Namun di balik irama yang ringan, lagu ini menyisipkan perjuangan emosional seorang perantau yang harus meninggalkan keluarga demi penghidupan, seperti dalam bait “paling abot ninggal anak-bojo” (yang paling berat adalah meninggalkan anak dan istri). Lagu ini menggabungkan unsur budaya, kuliner, dan nilai kerja keras dengan sangat kuat, menjadikannya mudah diterima di kalangan masyarakat.
Respons Publik dan Perubahan Lirik
Sayangnya, penggunaan nama Joko Tingkir dalam judul lagu dianggap kurang pantas oleh sebagian kalangan karena dianggap merendahkan nama besar tokoh sejarah yang dihormati. Akibat munculnya kritik dari berbagai pihak, penulis lagu Ronald Dwi Febriazah akhirnya memberikan klarifikasi secara terbuka melalui kanal YouTube-nya. Ia menyampaikan permintaan maaf kepada publik dan memutuskan untuk mengubah lirik serta judul lagu tersebut agar tidak lagi menyinggung pihak manapun.
Versi Lirik yang Telah Diubah
Dalam versi terbaru, nama Joko Tingkir dihilangkan dan diganti dengan tokoh fiktif lain. Beberapa bagian lirik juga disesuaikan untuk menghindari kontroversi. Misalnya, alih-alih menyebutkan nama tokoh sejarah, lagu kini memulai dengan bait “Mbah Amir ijik ngarit suket” yang menggambarkan keseharian masyarakat desa.

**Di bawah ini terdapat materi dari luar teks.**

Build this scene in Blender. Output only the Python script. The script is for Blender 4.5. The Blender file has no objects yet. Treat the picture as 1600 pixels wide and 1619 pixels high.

Bagian lain dari lagu tetap mempertahankan semangat pantang menyerah dan realita kehidupan para pekerja migran, termasuk dilema para Tenaga Kerja Wanita (TKW) seperti “serba salah dadi TKW” (selalu serba salah menjadi TKW). Lagu juga tetap menampilkan gambaran kehidupan yang penuh tantangan dengan lirik-lirik seperti “obah sitik ra enek benere” (bergerak sedikit saja bisa dianggap salah).
Lagu Rakyat dengan Napas Modern
Meski sempat menuai kontroversi, lagu ini tetap menarik perhatian karena berhasil mengangkat kehidupan rakyat kecil dengan cara yang ringan namun menyentuh. Liriknya mudah diingat, nadanya ceria, dan sarat pesan moral tentang kerja keras serta kesetiaan.
Lagu ini menjadi cerminan budaya lokal yang dipadukan dengan kreativitas generasi muda. Perubahan yang dilakukan penulis lagu menunjukkan sikap terbuka terhadap kritik serta penghormatan terhadap nilai-nilai sejarah dan budaya. Kini, versi terbaru lagu tersebut dapat dinikmati tanpa menimbulkan perdebatan, tetap membawa semangat dan makna yang mendalam bagi para pendengarnya.